Individuals are certainly free to do many things that are widely considered socially improper, but that doesn’t make it “proper” to do them.
(Cue the howls of protest from various clueless posters who naively consider it a sign of independent thinking and free-spiritedness to be offended at the very idea of the existence of societal standards of etiquette applied to the behavior of individuals. :rolleyes: Not directed at you personally, Chronos, just trying to head off the usual generic anti-etiquette hijack.)
Doesn’t seem any different then asking people to click on Amazon links or to buy audiobooks through their podcasts (About half the podcasts on the planet are funded by Audible.com using more or less this method). Those are usually done with a personal appeal.
And even before the web, personal appeals to shop with an advertiser are hardly new (radio ads have taken this form for more then a century).
But in anycase, the reason I think of things like Tubberwear parties and the like as being tacky is because they rely on leveraging personal relationships to sell stuff for a third party. That isn’t what’s happening here, whether the appeal is “smack dab in the middle of your front page” or not doesn’t really bother me.
It was just a ‘share our link and win stuff’. Since I use Avast and usually do recommend it to friends, I shared their link. No-one (or not enough) joined and I got nothing. I still use and recommend Avast to friends.

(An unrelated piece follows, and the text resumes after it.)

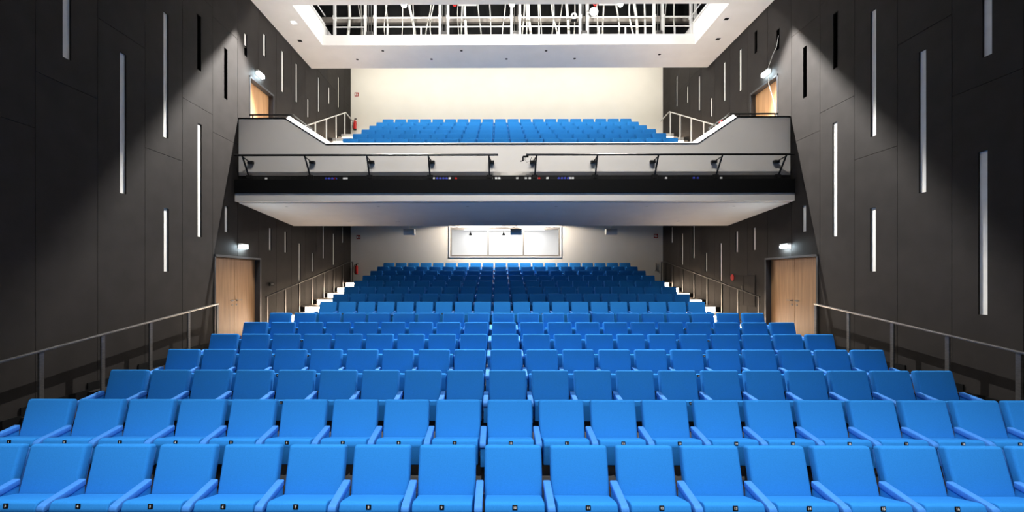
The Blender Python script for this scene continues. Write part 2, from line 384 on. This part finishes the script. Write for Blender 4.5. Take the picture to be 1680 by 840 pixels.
# lighting rails in front of the parapet
for nm, x0, x1, arms in (('left', -7.02, -.39, [(-6.82, -6.78), (-5.25, -5.20), (-3.685, -3.68), (-2.137, -2.13), (-.62, -.61)]),
                         ('right', .31, 6.98, [(.57, .543), (2.09, 2.087), (3.614, 3.597), (5.209, 5.151), (6.80, 6.733)])):
    t = thing('lighting_rail', 'black pipe rail on slanted arms along the %s half of the balcony front' % nm, 'rail', ((x0+x1)/2, 11.1, 4.775), 'black rails on the balcony front')
    bm = B(); cyl(bm, (x0, 10.98, 5.365), (x1, 10.98, 5.365), .028, 14); pobj('rail', bm, 'blacksteel', t, smooth=True)
    for a, b in arms:
        bm = B(); cyl(bm, (a, 10.98, 5.36), (b, 11.215, 4.87), .021, 10); arm = pobj('arm', bm, 'blacksteel', t)
        d = -1 if a > .3 else 1
        bm = B(); box(bm, b-.075, b+.075, 11.20, 11.238, 4.80, 4.92, .006, 1); box(bm, b-.04, b+.04, 11.17, 11.2, 4.83, 4.90); pobj('foot_plate', bm, 'blacksteel', arm)
        bm = B(); q = b+.05*d; box(bm, q-.07, q+.07, 11.16, 11.249, 5.205, 5.275, .006, 1); cyl(bm, (a, 10.99, 5.33), (q, 11.17, 5.24), .014, 8); pobj('clamp', bm, 'blacksteel', arm)
# hanging clamp hook with cable on the right rail's inner end
t = thing('rail_clamp', 'black hook clamp with thin cable on the inner end of the right balcony rail', 'clamp', (.25, 10.98, 5.2))
bm = B(); box(bm, -.02, .12, -.02, .02, .10, .135); box(bm, -.035, 0, -.02, .02, .02, .12); cyl(bm, (-.09, 0, .0), (.0, 0, .02), .012, 8); obj('hook', bm, 'black', t)
bm = B(); tube(bm, [(.05, 0, .13), (.02, 0, .05), (.08, .02, -.02), (.16, .03, .02), (.2, .05, .12)], .006); obj('cable', bm, 'black', t)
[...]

I love Paul’s art. He has a wishlist over at Amazon and I donate regularly (well, as often as I can afford to) in order to support his work… and do so as well with other web artists whose work I enjoy. This by purchasing his artwork directly, getting things from his wish list, or contributing to efforts like this.
I see nothing wrong with this at all. Paul has a huge fan base, and he puts his artwork out on the web for free. This is a way for fans to say thanks in a more tangible way.